You are right - it's a continuum. A person at risk applies for asylum and is therefore an asylum seeker. When their application is accepted they are then considered a refugee. They are the same thing but at different points in time.
The "safe routes" concept is largely a fallacy - except for specific circumstances (Hong Kong, Ukraine and latterally some Afghans) it is an impossible ask. Let me explain...
Imagine you are an woman in Afghanistan. I imagine you'll not be feeling very safe or secure right now. You're a doctor. You aren't allowed to work any more, but women keep coming to see you, and you have been warned by the Taliban to desist or else... Now a "safe route" involves you, say, going on line and filling in an application form saying that your life is at risk so you'd like to come to Britain. Around about the time the Taliban intercept your communication, you are dead. Same applies if you "nip to the embassy office". Except of course it closed in 2021 so you need to get to Qatar (which is the UK mission to Afghanistan HQ now). You can't exactly get on a plane!
So you grab your money and belongings and with the help of some male relatives, you travel overland and walk into Pakistan. You are now placed in a huge refugee camp - nearly 1 million Afghans are currently in such camps in Pakistan. According the the UK you are now in a "safe country" and therefore cannot apply for asylum. The only possible way to legally claim asylum is the enter the UK and claim it at the point of entry. You can't afford to get on a plane. You are stuck in Pakistan and are going nowhere. You will never be safe.

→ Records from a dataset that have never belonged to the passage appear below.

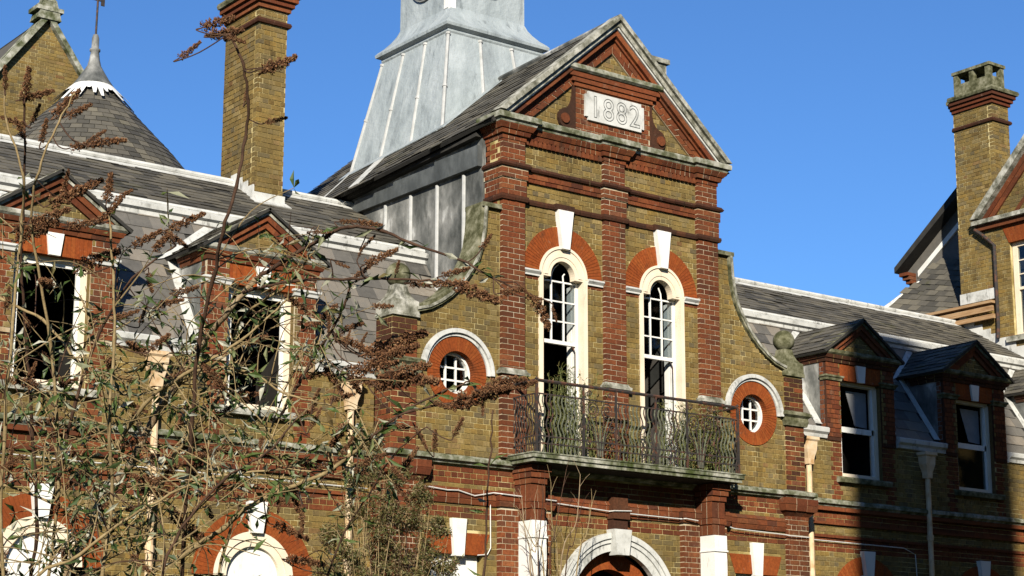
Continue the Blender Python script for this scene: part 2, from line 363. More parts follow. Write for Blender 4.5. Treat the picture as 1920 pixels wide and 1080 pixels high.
# cornice
def corn(b):
    for z0, z1, d0, d1 in ((10.62, 10.69, .012, .012), (10.694, 10.765, .05, .065), (10.77, 10.85, .085, .125)):
        b.moulding(bay(), [(-.02, z0), (d0, z0), (d1, z1-.012), (d1, z1), (-.02, z1)], piece=.118, core=1)
bc = part('brick_cornice', corn, ['red_brick', 'pale_mortar'], B); dm0 = None
for a, c in ((-1.83, -.235), (.235, 1.83)):
    n = int((c-a)/.088)
    for i in range(n):
        if dm0 is None: q = part('dentil', lambda b: b.box(-.03, .03, -.05, .02, 10.60, 10.69, 0, 0.), 'red_brick', bc); dm0 = q.data
        else: q = bpy.data.objects.new('dentil', dm0); COL.objects.link(q); q.parent = bc
        q.location.x = a+(c-a)*(i+.5)/n
part('stone_cornice', lambda b: b.moulding(bay(), [(-.05, 10.852), (.13, 10.852), (.145, 10.89), (.185, 10.905), (.19, 10.98), (.17, 11.0), (-.05, 11.03)], piece=.75, gap=.004), 'mossy_stone', B)
# the gable
GK, GA, GB = .86, 13.15, 11.02
def chev(b, top, t, y0, y1, m=0, zb=GB, seg=8):
    for s in (-1, 1):
        xo = (top-zb)/GK; xi = (top-t-zb)/GK; g = .002*s
        for i in range(seg):      # stones butted end to end
            f0, f1 = i/seg, (i+1)/seg
            o0 = xo*f0; o1 = xo*f1; i0 = xi*f0; i1 = xi*f1
            e = .004 if seg > 1 else 0
            b.prism([(s*(o0+e*(i > 0)), top-GK*o0), (s*o1, top-GK*o1), (s*i1, top-t-GK*i1), (s*(i0+e*(i > 0)), top-t-GK*i0)], y0, y1, m)
part('gable_coping', lambda b: (chev(b, GA, .10, -.27, .02), chev(b, GA-.1, .10, -.215, .02, seg=5)), 'stone', B)
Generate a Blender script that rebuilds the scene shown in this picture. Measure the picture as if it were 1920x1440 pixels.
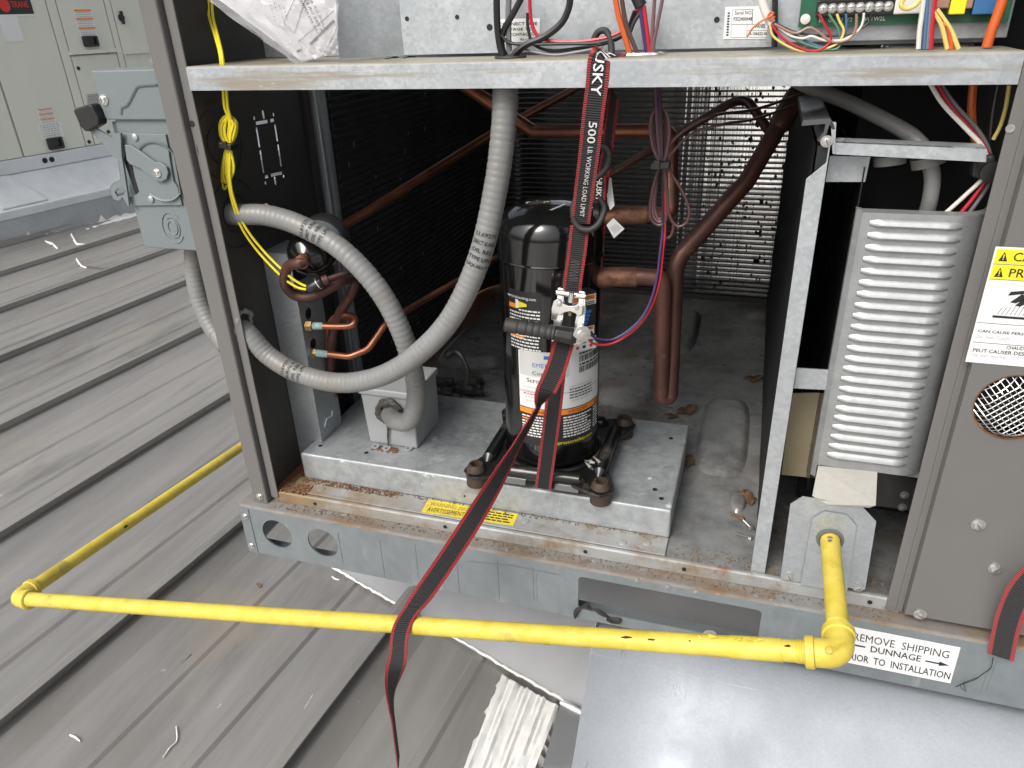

There are many versions of stories like that. The only way to enable a safe route would be to allow people to apply from abroad in "safe countries" and provide their reasons for wanting to settle in the UK (often to join up with family for example). The idea that "the small boats" are all young men who are economic migrants is not entirely true. Some will be. But others are genuine asylum seekers fleeing abuse and threats. 72% of "small boat arrivals" between 2018 and 2024 were given refugee status. And refugee status is simply not easy to achieve.
Whether people like it or not, the majority of these people are genuine asylum seekers whose lives are at risk in their home country. The only possible safe route system would need to be allowing people to apply from a safe third country and considering their reasons for wanting to come to the UK in a mature and informed way. That doesn't open the floodgates, as some claim. It starts to put the people traffikkers out of business and allows us to have an informed and humane approach to allowing those at risk in ways that we will (hopefully) never know to settle and build new lives - whether in the UK or elsewhere. It doesn't mean that we have to accept all applications, even where genuine. We still hold the right to refuse entry. But it would allow us to look at supporting those who, for example, already have family here or other good cause to want to settle in the UK instead of them risking their lives further in an attempt to enter by unsafe routes.